An investigative article in the premier February/March issue on nuclear power plants by Paul Jacobs turns up some interesting material on the problems in nuclear power plant engineering, in foreign countries that U.S. construction firms suppress. There's also a two-part series on so-called "radical activism" in America by Bo Burlingham that not only outlines some of the strong points of the kind of journalism Mother Jones proffers, but underlines its weaknesses as well.
Burlingham's article, "They've All Gone to Look for America," attempts to find out what activists are doing today. Burlingham's thesis is stated between the lines: "I had heard from other friends that changes were taking place in America." He then goes on to document some of these changes in a somewhat thorough manner. He shows how Arkansas Community Organizations for Reform Now (ACORN), for instance, is working on a community basis to get utility rates lowered. But Burlingham's emphasis is strange. "Politics as if people mattered" turns out to be how picking the utility rates issue was "fortuitous for the organization [ACORN]," how other so-called radical organizations are involving, more activists "because it worked . . . they have a common vision . . . they must show results." Burlingham's biases are usually stated, which is generally true of Mother Jones articles, but the advocacy journalism sometimes hides other biases. For example, Burlingham says some people view the utility rates drive in Arkansas as "one step toward public ownership and control of the power industry." In the very next line, the writer interrupts his narrative--the first-person traumatic journalist angle is a constant problem with the magazine--to say, "(I do not mean to suggest, however, that their real purpose in promoting lifeline is to take over the utilities. The issue's popularity reflects the situations of the groups which have adopted it. Most are large organizations. Several have annual budgets in six figures, and hundreds, or even thousands, of members who are looking for more than the pie in the sky. To survive and grow they must show results.)" What Burlingham seems to be saying is that only bureaucratic self-perpetuation is keeping people involved in the utility rates issue. Some people involved probably are interested in taking over the utilities; but Burlingham implies none are because that's his bias; he doesn't want to say that anybody has an ideology that might offend the liberal consciences of the Mother Jones readership.
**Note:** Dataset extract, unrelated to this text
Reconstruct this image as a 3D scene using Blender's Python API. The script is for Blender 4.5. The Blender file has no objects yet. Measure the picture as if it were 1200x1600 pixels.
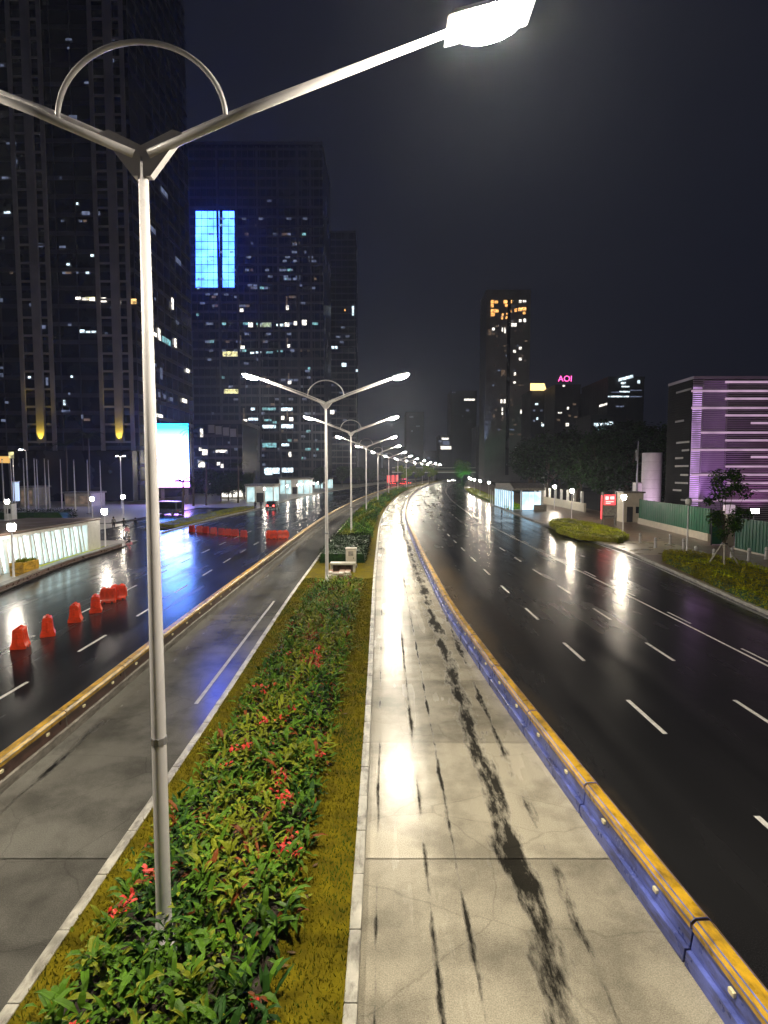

"Radical" in fact simply means being concerned about ecology, day care systems, more public transit and all of the other issues of reform that should've been dealt with five years ago. Ideology, according to Burlingham is no longer as important as a "shift from a politics of protest to a creative--and increasingly effective--brand of positive action."
This basic political bias is what Mother Jones will probably be offering in its articles in the future. What's effective, what will coalesce into a new majority of slow reform based not on what people envision, but what they can work out in a compromise with unstated beliefs working beneath their packaged statements. Mother Jones has lots of reprint though, a T.V. Quiz from The Real Paper, and what "some of the wisdom of the American working class" says about "which clothes to buy" from San Francisco's City magazine.
Mother Jones, by the way, was Mary Harris Jones, who was an organizer, "starting unions, running strikes, fighting for prison reform, helping found the IWW, supporting the Mexican Revolution, and even sending weeks at a time in prison, a victim of the now-forgotten American class war." She called herself a "Hellraiser," according to Mother Jones. But she didn't seem to hold any beliefs.